_GOAL_
Every line that includes the word "picture" is to be listed.
— START OF DATASET ROWS —
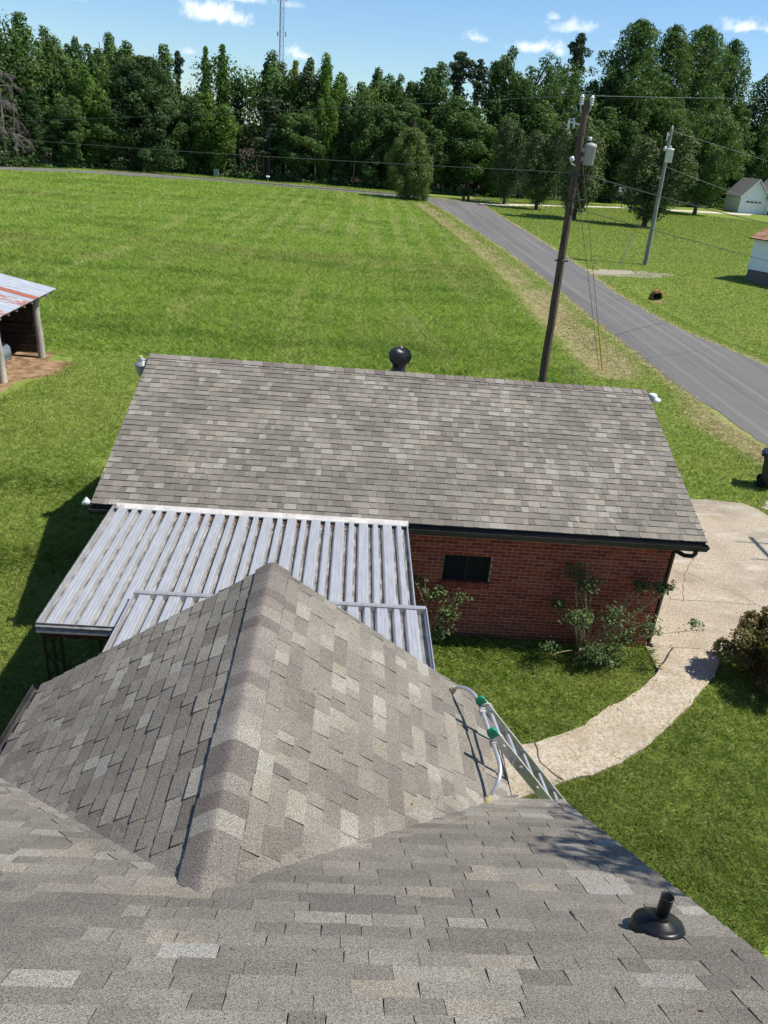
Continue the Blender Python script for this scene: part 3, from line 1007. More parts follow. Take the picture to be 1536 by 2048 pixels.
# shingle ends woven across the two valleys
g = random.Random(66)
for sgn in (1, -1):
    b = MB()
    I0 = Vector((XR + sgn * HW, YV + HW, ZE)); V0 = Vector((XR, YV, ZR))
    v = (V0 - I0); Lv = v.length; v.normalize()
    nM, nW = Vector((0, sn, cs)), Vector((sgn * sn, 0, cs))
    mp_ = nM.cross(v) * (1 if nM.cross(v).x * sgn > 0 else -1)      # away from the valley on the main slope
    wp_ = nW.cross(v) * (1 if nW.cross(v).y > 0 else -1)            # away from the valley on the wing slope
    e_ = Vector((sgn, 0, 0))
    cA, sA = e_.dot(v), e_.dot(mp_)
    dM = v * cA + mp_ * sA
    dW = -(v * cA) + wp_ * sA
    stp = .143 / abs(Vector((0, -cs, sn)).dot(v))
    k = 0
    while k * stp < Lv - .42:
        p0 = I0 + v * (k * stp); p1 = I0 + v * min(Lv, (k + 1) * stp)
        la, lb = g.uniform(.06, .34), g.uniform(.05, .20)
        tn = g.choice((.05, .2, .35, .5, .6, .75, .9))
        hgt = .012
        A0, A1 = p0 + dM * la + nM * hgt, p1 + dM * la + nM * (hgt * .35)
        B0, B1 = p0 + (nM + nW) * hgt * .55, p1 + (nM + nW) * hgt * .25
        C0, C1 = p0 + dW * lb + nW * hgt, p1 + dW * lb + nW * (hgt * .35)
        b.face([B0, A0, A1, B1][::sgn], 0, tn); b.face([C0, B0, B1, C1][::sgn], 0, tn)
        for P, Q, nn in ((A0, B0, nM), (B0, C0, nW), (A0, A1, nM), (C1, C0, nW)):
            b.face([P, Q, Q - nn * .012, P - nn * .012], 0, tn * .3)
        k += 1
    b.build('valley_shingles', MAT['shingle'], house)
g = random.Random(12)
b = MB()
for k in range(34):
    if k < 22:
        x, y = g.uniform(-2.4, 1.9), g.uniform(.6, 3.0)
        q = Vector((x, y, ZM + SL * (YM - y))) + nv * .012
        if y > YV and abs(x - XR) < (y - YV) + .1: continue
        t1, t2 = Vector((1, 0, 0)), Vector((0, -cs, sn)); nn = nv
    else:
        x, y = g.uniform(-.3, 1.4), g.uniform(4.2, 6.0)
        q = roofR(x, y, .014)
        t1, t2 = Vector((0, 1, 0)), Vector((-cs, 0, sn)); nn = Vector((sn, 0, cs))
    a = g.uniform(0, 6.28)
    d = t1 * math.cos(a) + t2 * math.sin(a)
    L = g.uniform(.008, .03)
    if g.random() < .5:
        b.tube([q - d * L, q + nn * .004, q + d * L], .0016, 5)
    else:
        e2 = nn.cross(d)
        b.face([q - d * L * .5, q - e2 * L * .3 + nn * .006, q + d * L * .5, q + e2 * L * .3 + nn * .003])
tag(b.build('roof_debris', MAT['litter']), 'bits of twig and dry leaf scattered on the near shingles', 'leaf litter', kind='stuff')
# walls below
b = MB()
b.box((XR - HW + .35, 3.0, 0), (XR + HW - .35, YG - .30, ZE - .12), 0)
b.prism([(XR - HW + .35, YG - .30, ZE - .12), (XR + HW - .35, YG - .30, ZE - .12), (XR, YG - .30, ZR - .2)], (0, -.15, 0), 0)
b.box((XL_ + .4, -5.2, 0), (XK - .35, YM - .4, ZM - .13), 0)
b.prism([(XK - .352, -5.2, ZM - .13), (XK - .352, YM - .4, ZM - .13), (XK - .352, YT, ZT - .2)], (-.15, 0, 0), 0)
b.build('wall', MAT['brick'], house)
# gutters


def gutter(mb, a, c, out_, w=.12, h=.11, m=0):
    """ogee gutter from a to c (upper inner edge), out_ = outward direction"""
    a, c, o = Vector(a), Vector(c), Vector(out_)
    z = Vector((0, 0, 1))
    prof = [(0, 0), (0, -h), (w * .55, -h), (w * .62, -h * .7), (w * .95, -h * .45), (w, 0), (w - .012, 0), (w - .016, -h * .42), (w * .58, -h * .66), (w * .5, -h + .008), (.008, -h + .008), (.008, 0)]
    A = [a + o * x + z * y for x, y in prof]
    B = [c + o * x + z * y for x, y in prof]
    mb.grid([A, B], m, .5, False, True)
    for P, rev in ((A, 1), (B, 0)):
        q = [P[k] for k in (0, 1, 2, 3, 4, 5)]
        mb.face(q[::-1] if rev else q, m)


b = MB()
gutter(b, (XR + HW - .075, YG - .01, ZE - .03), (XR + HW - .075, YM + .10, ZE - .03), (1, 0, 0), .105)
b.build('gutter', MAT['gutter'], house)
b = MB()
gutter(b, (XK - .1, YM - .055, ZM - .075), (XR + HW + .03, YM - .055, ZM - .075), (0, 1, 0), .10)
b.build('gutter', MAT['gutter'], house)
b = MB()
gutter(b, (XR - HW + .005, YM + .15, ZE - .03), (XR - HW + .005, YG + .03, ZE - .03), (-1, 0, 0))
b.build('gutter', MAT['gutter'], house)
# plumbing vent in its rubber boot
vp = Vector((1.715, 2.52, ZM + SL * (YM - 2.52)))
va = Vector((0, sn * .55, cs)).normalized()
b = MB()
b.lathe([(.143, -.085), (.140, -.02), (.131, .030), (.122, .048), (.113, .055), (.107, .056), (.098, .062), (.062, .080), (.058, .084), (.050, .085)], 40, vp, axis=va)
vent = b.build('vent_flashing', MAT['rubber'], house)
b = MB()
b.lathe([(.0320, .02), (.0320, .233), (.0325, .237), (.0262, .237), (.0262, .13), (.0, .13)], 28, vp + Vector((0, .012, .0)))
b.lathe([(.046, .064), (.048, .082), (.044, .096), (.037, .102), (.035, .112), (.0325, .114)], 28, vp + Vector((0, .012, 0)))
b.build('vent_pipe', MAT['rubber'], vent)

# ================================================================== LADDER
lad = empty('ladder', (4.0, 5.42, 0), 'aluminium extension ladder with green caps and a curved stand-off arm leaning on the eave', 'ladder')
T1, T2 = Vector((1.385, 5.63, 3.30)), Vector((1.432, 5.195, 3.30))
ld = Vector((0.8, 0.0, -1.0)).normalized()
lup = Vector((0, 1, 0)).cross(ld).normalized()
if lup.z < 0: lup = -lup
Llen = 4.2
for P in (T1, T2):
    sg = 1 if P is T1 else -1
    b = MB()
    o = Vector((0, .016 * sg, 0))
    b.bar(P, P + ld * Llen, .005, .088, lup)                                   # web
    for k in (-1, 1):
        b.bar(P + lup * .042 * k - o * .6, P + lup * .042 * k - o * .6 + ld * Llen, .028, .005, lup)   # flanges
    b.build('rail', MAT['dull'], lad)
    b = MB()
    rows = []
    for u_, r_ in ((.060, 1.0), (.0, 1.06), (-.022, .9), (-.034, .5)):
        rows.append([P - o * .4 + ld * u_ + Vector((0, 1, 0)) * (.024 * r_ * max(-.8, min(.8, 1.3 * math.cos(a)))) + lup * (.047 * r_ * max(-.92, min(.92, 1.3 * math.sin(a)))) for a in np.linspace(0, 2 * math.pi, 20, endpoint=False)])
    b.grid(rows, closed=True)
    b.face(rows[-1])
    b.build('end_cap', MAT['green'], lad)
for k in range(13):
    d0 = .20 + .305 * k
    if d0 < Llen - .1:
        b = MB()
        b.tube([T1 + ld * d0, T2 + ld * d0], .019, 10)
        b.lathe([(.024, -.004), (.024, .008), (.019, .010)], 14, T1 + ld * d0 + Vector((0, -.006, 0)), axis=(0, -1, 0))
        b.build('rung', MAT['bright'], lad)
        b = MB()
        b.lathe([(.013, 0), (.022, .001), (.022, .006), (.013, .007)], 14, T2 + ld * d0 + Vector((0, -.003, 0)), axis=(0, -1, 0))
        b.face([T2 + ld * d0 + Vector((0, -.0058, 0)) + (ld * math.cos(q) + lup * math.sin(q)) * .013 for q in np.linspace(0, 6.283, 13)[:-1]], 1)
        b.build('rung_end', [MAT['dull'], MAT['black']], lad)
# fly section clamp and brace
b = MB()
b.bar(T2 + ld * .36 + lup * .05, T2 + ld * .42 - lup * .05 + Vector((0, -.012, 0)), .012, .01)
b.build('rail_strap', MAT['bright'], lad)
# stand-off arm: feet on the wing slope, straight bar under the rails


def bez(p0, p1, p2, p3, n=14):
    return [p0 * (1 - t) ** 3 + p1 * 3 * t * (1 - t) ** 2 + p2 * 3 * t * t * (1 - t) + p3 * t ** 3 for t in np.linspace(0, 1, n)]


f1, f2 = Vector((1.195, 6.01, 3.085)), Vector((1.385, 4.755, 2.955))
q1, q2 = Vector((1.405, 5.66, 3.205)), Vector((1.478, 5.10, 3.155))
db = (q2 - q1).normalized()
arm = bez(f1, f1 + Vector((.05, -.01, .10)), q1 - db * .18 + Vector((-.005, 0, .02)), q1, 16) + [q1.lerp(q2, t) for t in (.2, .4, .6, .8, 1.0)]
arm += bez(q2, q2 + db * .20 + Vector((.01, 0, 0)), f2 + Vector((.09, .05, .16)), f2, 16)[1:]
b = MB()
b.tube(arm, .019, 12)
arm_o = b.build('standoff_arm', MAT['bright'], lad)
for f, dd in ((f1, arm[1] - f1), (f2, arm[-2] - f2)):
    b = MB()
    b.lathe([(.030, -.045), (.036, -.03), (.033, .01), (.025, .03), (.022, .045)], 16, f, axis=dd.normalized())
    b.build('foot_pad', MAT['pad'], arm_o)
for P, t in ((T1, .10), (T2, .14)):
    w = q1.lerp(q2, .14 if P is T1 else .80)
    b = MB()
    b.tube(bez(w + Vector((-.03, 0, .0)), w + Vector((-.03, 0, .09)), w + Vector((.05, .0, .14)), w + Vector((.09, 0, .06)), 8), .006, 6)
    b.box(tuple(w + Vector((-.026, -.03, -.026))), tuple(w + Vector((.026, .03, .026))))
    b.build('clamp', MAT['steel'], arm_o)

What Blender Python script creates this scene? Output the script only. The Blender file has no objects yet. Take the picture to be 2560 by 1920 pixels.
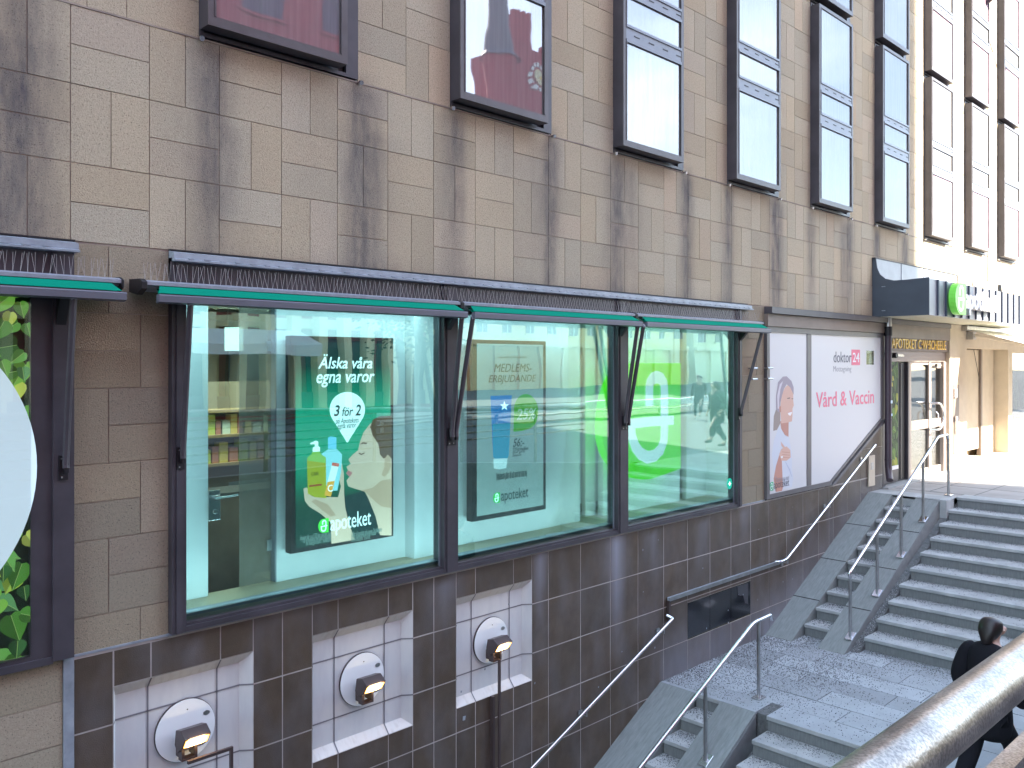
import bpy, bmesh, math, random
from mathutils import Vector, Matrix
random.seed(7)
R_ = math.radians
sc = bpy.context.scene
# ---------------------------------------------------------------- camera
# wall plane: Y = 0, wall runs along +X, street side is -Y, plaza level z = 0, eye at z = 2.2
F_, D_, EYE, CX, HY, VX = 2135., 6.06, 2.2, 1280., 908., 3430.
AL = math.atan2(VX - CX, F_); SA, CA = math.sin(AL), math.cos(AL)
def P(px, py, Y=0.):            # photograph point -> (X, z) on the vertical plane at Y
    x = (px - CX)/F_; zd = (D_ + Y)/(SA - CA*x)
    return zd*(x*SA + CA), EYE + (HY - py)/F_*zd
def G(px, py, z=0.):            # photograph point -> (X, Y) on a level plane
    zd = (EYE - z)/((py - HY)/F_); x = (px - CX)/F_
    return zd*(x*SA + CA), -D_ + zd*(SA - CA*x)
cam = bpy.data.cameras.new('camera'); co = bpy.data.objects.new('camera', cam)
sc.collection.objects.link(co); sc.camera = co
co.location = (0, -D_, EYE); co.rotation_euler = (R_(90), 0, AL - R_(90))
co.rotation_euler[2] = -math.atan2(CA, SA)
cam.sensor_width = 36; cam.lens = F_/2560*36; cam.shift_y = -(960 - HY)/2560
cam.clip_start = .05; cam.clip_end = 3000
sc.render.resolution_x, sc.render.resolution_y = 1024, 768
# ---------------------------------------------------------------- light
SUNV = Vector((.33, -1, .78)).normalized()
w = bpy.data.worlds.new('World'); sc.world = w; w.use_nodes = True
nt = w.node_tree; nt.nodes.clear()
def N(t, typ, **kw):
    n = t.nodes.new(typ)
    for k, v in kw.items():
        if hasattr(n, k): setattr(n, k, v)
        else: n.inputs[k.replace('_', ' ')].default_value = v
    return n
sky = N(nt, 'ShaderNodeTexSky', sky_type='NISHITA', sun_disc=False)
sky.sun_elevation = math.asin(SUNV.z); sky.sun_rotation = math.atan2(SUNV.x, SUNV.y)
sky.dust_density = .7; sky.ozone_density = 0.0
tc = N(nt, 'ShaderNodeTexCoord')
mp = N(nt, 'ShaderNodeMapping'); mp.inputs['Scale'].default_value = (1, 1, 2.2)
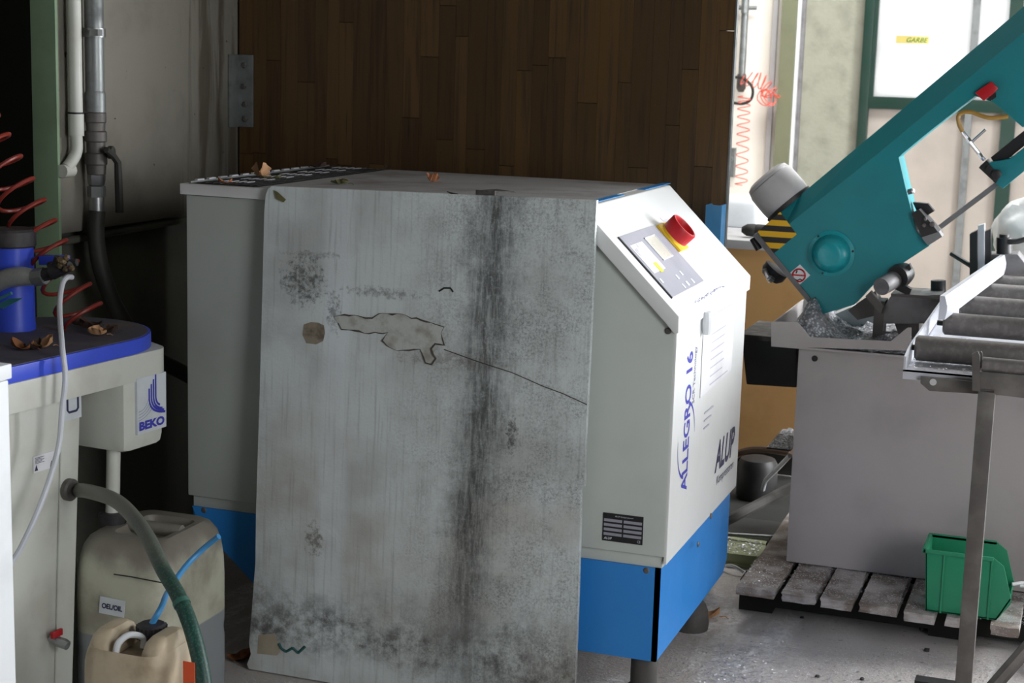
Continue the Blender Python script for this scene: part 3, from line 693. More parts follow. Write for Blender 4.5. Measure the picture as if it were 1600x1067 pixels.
— END OF DATASET ROWS —
_SOLUTION_
Continue the Blender Python script for this scene: part 3, from line 1007. More parts follow. Take the picture to be 1536 by 2048 pixels.
What Blender Python script creates this scene? Output the script only. The Blender file has no objects yet. Take the picture to be 2560 by 1920 pixels.
Continue the Blender Python script for this scene: part 3, from line 693. More parts follow. Write for Blender 4.5. Measure the picture as if it were 1600x1067 pixels.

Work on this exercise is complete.